In an attempt to move closer to a complete virtual manufacturing system, Chrysler recently announced the Control Program Generation and Analysis (CPGA; see pg. 54 for the complete story). CPGA builds on Digital Manufacturing Process System (DMAPS), a virtual manufacturing system that Chrysler introduced three years ago in cooperation with Dassault Systemes. DMAPS now provides Chrysler with a fully computerized end-to-end product and process management system which enables Chrysler to design, construct and run a "virtual manufacturing process." The project is an example of Chrysler's Extended Enterprise concept. Along with Dassault, Rockwell Automation, Deneb and Progressive Tool & Industries were partners in the development of the new system.
According to Ewasyshyn, CPGA will reduce the time it takes to program a typical workcell by thousands of hours, shave two months to four months off the development time of passenger vehicles and save upwards of $20 million per assembly variation in the build process, leading to better vehicle quality. CPGA is also expected to improve communication among Chrysler's manufacturing and engineering, and the members of the Extended Enterprise.

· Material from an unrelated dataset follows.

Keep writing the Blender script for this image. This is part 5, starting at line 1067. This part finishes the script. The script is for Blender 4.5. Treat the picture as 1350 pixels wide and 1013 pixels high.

Chrysler has frequently stated that it wants to be the world's premier automobile company in the coming decade. Naturally, it is reasonable to wonder if being relatively slower than their competitors may preclude them from achieving that goal. In response to that, Ewasyshyn said, "Chrysler views the goal of being the premier automotive company much like a competitor in the decathlon; the winner is usually outstanding in all aspects of the business, but not necessarily the best in any one."